═══ Given material

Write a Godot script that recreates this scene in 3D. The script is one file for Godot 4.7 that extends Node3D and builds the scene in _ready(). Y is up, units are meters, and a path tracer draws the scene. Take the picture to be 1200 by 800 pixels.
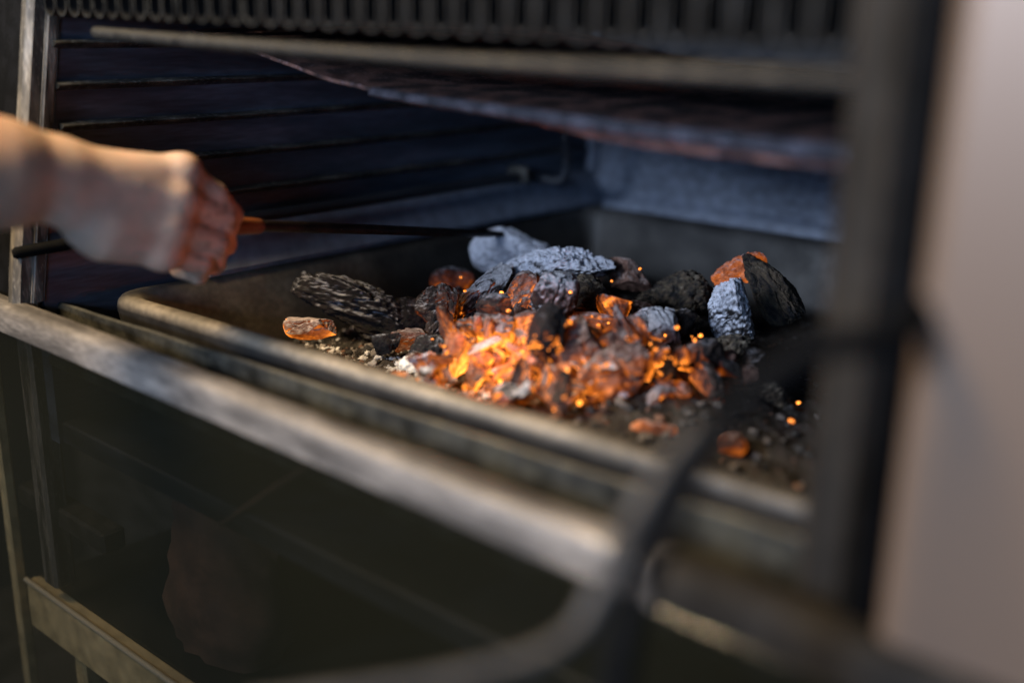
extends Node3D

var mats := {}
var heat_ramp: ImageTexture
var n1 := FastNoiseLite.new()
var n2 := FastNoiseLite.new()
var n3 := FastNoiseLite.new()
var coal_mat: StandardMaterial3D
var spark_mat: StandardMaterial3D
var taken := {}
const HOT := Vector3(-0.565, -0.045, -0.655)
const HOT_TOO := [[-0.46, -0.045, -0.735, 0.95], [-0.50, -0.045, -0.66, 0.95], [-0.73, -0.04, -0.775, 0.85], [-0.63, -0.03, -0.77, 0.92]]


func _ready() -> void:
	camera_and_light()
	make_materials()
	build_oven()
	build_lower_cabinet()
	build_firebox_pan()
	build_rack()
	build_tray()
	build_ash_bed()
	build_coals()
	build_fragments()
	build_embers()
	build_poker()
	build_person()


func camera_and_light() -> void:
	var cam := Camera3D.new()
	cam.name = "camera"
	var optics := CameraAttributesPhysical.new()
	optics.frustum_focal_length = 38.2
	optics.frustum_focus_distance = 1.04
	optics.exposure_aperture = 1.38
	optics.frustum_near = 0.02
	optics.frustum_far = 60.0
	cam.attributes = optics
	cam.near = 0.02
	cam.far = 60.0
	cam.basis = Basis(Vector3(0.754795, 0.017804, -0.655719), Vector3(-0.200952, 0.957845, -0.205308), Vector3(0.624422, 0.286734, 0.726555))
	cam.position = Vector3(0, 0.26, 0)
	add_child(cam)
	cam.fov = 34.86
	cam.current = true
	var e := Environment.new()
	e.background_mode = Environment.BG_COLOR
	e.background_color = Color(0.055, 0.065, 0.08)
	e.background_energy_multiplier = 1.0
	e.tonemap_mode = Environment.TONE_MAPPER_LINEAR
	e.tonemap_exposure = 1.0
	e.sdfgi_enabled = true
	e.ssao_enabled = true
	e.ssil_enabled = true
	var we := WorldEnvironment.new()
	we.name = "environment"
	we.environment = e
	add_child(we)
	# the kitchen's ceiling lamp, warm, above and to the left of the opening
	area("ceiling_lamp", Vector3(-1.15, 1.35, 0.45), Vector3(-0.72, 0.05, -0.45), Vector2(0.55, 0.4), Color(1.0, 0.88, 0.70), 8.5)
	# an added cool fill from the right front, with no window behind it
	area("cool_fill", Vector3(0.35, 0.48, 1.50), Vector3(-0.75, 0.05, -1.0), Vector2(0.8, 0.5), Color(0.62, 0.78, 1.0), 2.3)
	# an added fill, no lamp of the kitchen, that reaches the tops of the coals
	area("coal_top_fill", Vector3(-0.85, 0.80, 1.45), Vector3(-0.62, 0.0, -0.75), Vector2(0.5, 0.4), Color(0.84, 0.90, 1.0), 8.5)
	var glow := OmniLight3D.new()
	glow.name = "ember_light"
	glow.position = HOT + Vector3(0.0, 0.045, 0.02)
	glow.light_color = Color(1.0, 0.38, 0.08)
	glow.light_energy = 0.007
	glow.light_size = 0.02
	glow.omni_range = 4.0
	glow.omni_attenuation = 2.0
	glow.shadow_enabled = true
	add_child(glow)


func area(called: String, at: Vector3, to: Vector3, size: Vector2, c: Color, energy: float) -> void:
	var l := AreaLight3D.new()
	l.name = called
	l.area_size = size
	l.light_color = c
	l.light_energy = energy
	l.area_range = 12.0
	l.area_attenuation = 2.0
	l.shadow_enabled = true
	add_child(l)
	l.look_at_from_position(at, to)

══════

Required work:
Skip every picture and transcribe the data above exactly.

Task output:
Write a Godot script that recreates this scene in 3D. The script is one file for Godot 4.7 that extends Node3D and builds the scene in _ready(). Y is up, units are meters, and a path tracer draws the scene. Take the picture to be 1200 by 800 pixels.
extends Node3D

var mats := {}
var heat_ramp: ImageTexture
var n1 := FastNoiseLite.new()
var n2 := FastNoiseLite.new()
var n3 := FastNoiseLite.new()
var coal_mat: StandardMaterial3D
var spark_mat: StandardMaterial3D
var taken := {}
const HOT := Vector3(-0.565, -0.045, -0.655)
const HOT_TOO := [[-0.46, -0.045, -0.735, 0.95], [-0.50, -0.045, -0.66, 0.95], [-0.73, -0.04, -0.775, 0.85], [-0.63, -0.03, -0.77, 0.92]]


func _ready() -> void:
	camera_and_light()
	make_materials()
	build_oven()
	build_lower_cabinet()
	build_firebox_pan()
	build_rack()
	build_tray()
	build_ash_bed()
	build_coals()
	build_fragments()
	build_embers()
	build_poker()
	build_person()


func camera_and_light() -> void:
	var cam := Camera3D.new()
	cam.name = "camera"
	var optics := CameraAttributesPhysical.new()
	optics.frustum_focal_length = 38.2
	optics.frustum_focus_distance = 1.04
	optics.exposure_aperture = 1.38
	optics.frustum_near = 0.02
	optics.frustum_far = 60.0
	cam.attributes = optics
	cam.near = 0.02
	cam.far = 60.0
	cam.basis = Basis(Vector3(0.754795, 0.017804, -0.655719), Vector3(-0.200952, 0.957845, -0.205308), Vector3(0.624422, 0.286734, 0.726555))
	cam.position = Vector3(0, 0.26, 0)
	add_child(cam)
	cam.fov = 34.86
	cam.current = true
	var e := Environment.new()
	e.background_mode = Environment.BG_COLOR
	e.background_color = Color(0.055, 0.065, 0.08)
	e.background_energy_multiplier = 1.0
	e.tonemap_mode = Environment.TONE_MAPPER_LINEAR
	e.tonemap_exposure = 1.0
	e.sdfgi_enabled = true
	e.ssao_enabled = true
	e.ssil_enabled = true
	var we := WorldEnvironment.new()
	we.name = "environment"
	we.environment = e
	add_child(we)
	# the kitchen's ceiling lamp, warm, above and to the left of the opening
	area("ceiling_lamp", Vector3(-1.15, 1.35, 0.45), Vector3(-0.72, 0.05, -0.45), Vector2(0.55, 0.4), Color(1.0, 0.88, 0.70), 8.5)
	# an added cool fill from the right front, with no window behind it
	area("cool_fill", Vector3(0.35, 0.48, 1.50), Vector3(-0.75, 0.05, -1.0), Vector2(0.8, 0.5), Color(0.62, 0.78, 1.0), 2.3)
	# an added fill, no lamp of the kitchen, that reaches the tops of the coals
	area("coal_top_fill", Vector3(-0.85, 0.80, 1.45), Vector3(-0.62, 0.0, -0.75), Vector2(0.5, 0.4), Color(0.84, 0.90, 1.0), 8.5)
	var glow := OmniLight3D.new()
	glow.name = "ember_light"
	glow.position = HOT + Vector3(0.0, 0.045, 0.02)
	glow.light_color = Color(1.0, 0.38, 0.08)
	glow.light_energy = 0.007
	glow.light_size = 0.02
	glow.omni_range = 4.0
	glow.omni_attenuation = 2.0
	glow.shadow_enabled = true
	add_child(glow)


func area(called: String, at: Vector3, to: Vector3, size: Vector2, c: Color, energy: float) -> void:
	var l := AreaLight3D.new()
	l.name = called
	l.area_size = size
	l.light_color = c
	l.light_energy = energy
	l.area_range = 12.0
	l.area_attenuation = 2.0
	l.shadow_enabled = true
	add_child(l)
	l.look_at_from_position(at, to)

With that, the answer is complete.